All lines below must be repeated exactly, with the pictures omitted.

**Supplied material:**
<<<<

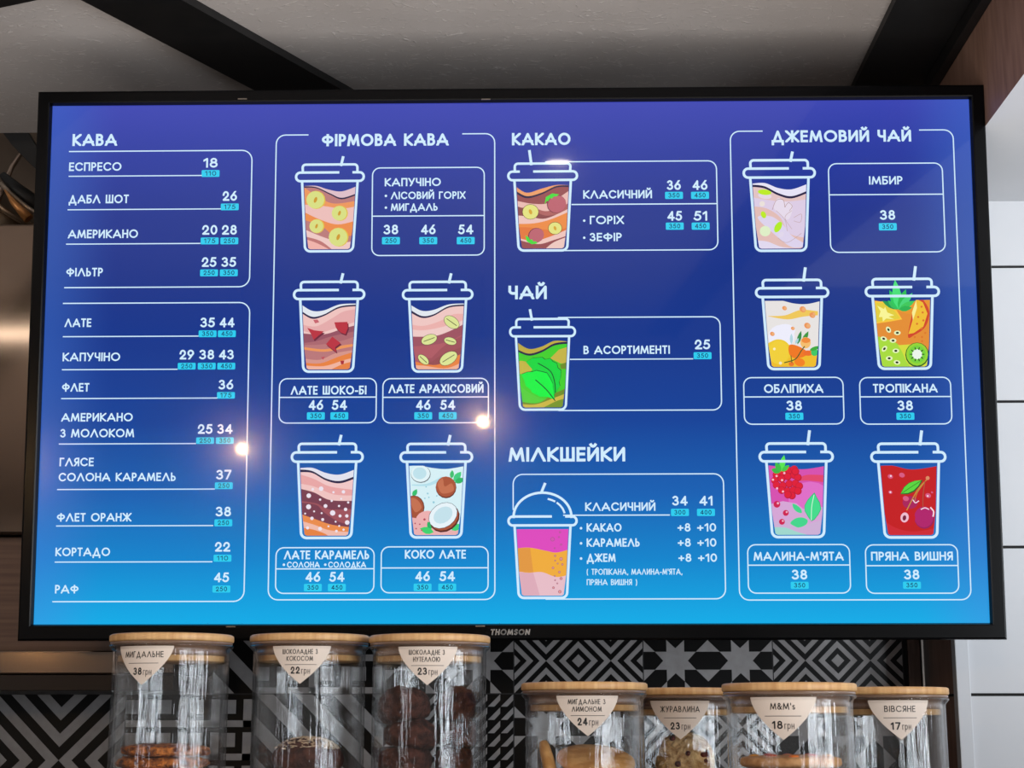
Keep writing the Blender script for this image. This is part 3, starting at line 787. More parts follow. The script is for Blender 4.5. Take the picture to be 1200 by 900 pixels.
for x, y in ((296, 243), (262, 256), (246, 272), (286, 274), (264, 310), (290, 324)): c.blob(x, y, 5, 5, (250, 190, 210), n=8)
c.leaf(280, 236, 74, 13, 78, (90, 230, 80), clipped=False); c.leaf(278, 240, 42, 12, 160, (60, 180, 70), clipped=False); c.leaf(280, 238, 50, 12, 118, (60, 190, 70), clipped=False); c.leaf(284, 236, 44, 10, 40, (70, 200, 70), clipped=False)
M = [(428, 328), (440, 352), (452, 372), (458, 400), (446, 425), (428, 448), (414, 455), (400, 436), (385, 410), (384, 385), (398, 360), (412, 344)]
c.fill(M, (30, 160, 110)); c.fill([(x * .94 + 25, y * .94 + 24) for x, y in M], (66, 220, 140)); c.stroke([(426, 340), (416, 390), (414, 450)], .7, (220, 250, 230))
c.fill([(322, 462), (345, 442), (375, 438), (398, 450), (390, 470), (360, 482), (340, 476)], (66, 214, 140), True); c.fill([(332, 378), (350, 384), (368, 400), (372, 418), (352, 414), (336, 398)], (66, 214, 140), True)
for x, y, r in ((263, 380, 15), (302, 418, 13), (285, 457, 13)): c.blob(x, y, r, r, (206, 30, 80)); c.blob(x + r * .3, y - r * .3, r * .35, r * .35, (240, 180, 200), n=8)
c.outline(straw=.8); c.build('cup_picture')

# spiced cherry tea
c = Cup(1021, 1107.4, 630.2, Z(840, 490, 3.75), tall=.975)
c.below([(710, 212), (770, 210), (840, 226), (900, 224), (980, 210)], (196, 24, 28))
c.below([(700, 400), (760, 470), (860, 500), (980, 480)], (206, 36, 48))
c.blob(850, 372, 34, 28, (170, 30, 90)); c.blob(912, 440, 44, 48, (150, 24, 90)); c.blob(910, 436, 42, 46, (176, 30, 106)); c.blob(838, 440, 34, 38, (200, 20, 30)); c.blob(825, 438, 18, 22, (240, 190, 210), 10); c.blob(824, 440, 8, 12, (120, 30, 60), 10)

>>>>

**Task result:**
Keep writing the Blender script for this image. This is part 3, starting at line 787. More parts follow. The script is for Blender 4.5. Take the picture to be 1200 by 900 pixels.
for x, y in ((296, 243), (262, 256), (246, 272), (286, 274), (264, 310), (290, 324)): c.blob(x, y, 5, 5, (250, 190, 210), n=8)
c.leaf(280, 236, 74, 13, 78, (90, 230, 80), clipped=False); c.leaf(278, 240, 42, 12, 160, (60, 180, 70), clipped=False); c.leaf(280, 238, 50, 12, 118, (60, 190, 70), clipped=False); c.leaf(284, 236, 44, 10, 40, (70, 200, 70), clipped=False)
M = [(428, 328), (440, 352), (452, 372), (458, 400), (446, 425), (428, 448), (414, 455), (400, 436), (385, 410), (384, 385), (398, 360), (412, 344)]
c.fill(M, (30, 160, 110)); c.fill([(x * .94 + 25, y * .94 + 24) for x, y in M], (66, 220, 140)); c.stroke([(426, 340), (416, 390), (414, 450)], .7, (220, 250, 230))
c.fill([(322, 462), (345, 442), (375, 438), (398, 450), (390, 470), (360, 482), (340, 476)], (66, 214, 140), True); c.fill([(332, 378), (350, 384), (368, 400), (372, 418), (352, 414), (336, 398)], (66, 214, 140), True)
for x, y, r in ((263, 380, 15), (302, 418, 13), (285, 457, 13)): c.blob(x, y, r, r, (206, 30, 80)); c.blob(x + r * .3, y - r * .3, r * .35, r * .35, (240, 180, 200), n=8)
c.outline(straw=.8); c.build('cup_picture')

# spiced cherry tea
c = Cup(1021, 1107.4, 630.2, Z(840, 490, 3.75), tall=.975)
c.below([(710, 212), (770, 210), (840, 226), (900, 224), (980, 210)], (196, 24, 28))
c.below([(700, 400), (760, 470), (860, 500), (980, 480)], (206, 36, 48))
c.blob(850, 372, 34, 28, (170, 30, 90)); c.blob(912, 440, 44, 48, (150, 24, 90)); c.blob(910, 436, 42, 46, (176, 30, 106)); c.blob(838, 440, 34, 38, (200, 20, 30)); c.blob(825, 438, 18, 22, (240, 190, 210), 10); c.blob(824, 440, 8, 12, (120, 30, 60), 10)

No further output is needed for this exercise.